Setting Out (Acts 9:1-20)

by | May 5, 2021 | Formation, Reflections

(This homily was preached at a recent Eucharist during which Mr. Walner Diaz, a seminarian for the Eastern Province Vincentians, made his Final Vows in the Congregation of the Mission)

As far as beginnings go, we’d have to look far and wide to find something more dramatic than the one portrayed in chapter 9 of the Acts of the Apostles: Paul knocked over and blinded on that Damascus road. And then that voice, “Stop persecuting Me!”

Though not blindness nor falling over, there are a few things in Paul’s episode which can speak to a young man just about to promise his future to a life of ministry in the Congregation of St. Vincent DePaul.

The first of course is this encounter with the Risen Lord, Jesus Christ. What Walner Diaz is doing here is exactly that: responding to that same Lord. Walner has not only sensed Christ’s presence in his life, (as does every Christian), but he’s picked up on a certain direction set out in this relationship. He is letting himself be lead along a particular road: Paul’s missionary road, Paul’s life project to proclaim Jesus as the Son of God.

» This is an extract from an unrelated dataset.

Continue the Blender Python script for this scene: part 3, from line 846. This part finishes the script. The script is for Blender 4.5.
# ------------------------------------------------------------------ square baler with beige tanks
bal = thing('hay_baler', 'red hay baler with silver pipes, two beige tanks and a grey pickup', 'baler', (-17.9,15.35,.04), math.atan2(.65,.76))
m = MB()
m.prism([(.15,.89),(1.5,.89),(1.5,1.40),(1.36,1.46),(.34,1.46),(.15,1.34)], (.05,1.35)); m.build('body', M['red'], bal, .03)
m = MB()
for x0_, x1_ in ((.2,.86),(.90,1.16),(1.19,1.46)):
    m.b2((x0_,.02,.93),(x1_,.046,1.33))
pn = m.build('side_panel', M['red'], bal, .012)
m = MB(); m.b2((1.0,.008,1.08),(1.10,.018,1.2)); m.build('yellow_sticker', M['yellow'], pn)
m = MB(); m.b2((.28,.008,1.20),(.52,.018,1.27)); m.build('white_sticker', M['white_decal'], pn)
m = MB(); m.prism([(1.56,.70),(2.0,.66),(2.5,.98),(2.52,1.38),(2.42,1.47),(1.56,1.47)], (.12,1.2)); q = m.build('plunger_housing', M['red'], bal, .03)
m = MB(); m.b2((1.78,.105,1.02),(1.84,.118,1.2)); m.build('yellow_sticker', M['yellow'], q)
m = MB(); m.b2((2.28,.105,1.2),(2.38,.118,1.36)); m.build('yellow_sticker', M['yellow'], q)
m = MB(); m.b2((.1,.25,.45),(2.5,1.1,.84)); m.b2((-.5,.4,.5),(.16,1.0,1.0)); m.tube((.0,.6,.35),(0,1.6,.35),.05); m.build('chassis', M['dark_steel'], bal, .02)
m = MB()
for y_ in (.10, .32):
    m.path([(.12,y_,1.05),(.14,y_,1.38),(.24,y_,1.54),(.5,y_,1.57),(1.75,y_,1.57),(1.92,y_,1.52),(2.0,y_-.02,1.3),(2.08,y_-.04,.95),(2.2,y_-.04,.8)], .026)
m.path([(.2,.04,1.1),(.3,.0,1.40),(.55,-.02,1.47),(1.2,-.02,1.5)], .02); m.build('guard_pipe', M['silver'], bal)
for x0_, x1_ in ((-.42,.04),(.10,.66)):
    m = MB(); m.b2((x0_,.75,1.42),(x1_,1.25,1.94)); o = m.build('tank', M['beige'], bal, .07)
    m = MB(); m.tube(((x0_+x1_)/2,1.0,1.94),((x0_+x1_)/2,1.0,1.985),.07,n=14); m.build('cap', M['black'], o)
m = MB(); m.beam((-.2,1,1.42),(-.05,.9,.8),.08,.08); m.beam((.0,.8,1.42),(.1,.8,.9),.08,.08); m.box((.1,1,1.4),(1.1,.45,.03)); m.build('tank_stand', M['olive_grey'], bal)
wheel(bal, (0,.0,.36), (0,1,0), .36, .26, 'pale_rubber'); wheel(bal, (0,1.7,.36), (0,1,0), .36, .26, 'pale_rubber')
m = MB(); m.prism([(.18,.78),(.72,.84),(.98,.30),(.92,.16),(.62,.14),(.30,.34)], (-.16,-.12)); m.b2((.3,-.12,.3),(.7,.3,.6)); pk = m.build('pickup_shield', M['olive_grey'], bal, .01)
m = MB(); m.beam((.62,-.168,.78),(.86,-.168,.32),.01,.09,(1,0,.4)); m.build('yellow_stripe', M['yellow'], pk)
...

If there’s an overarching backdrop for what this young Vincentian is vowing this morning, this is it. Announcing in word and action the best of all Good News: that in this person Jesus, God has come among us and continues to go on loving us. With these promises Walner is about to make, we are witnessing still another individual setting his sights on this lifelong task, taking another serious and very public step in that direction.

There’s a second thread running through Paul’s experience, and it shines a particularly Vincentian light on what Walner is about here. That is the proclamation The Risen Lord makes that He lives in His people. They are the “Me” in Jesus’ question to Paul, “Why are you persecuting Me?” (Acts, 9:4)

We recognize that as the leitmotif for all of us in the Vincentian Family: Jesus’ unambiguous claim that he lives inside these persons who are on “The Way,” as the Acts envisions it.  To interact with them, Jesus insists, is to be interacting with Him.

That realization, that I meet Christ in my neighbor, is the conviction underlying all Vincent’s service and concerns. We know how he looked into the eyes of the other, especially the poor other, and saw there the eyes of The Lord. It was on their faces that Vincent read the face of Christ.

It is to this interconnection, both a spiritual and a bodily one, that Walner is pledging himself – to walk with Vincent and all his followers in today’s world as they are led forward by Vincent’s intuition: Jesus alive in his people, especially the poor ones.

In the years after Paul’s fall on that Damascus road, many people came into his life to sustain him and work with him in proclaiming the Good News. Those of us here today who make up that circle for Walner, and the many others who will join it in the years ahead, fill this supporting role. We in this gathering, standing in for the hundreds of others down the line, promise you, Walner, our support and encouragement – together with the prayers we’re offering with and for you in this Eucharist.

We look forward to seeing you journey down that road, the one that keeps proclaiming liberty to captives, recovery of sight to the blind, and this best of all news to the poor – that in the Risen Jesus, God is here and loving us.

We congratulate you, we admire the step you’re about to take, and look forward to all the different ways you will be giving your life to put flesh on Jesus’ claim and mission — that he is God’s very own love, living among us, right here and right now.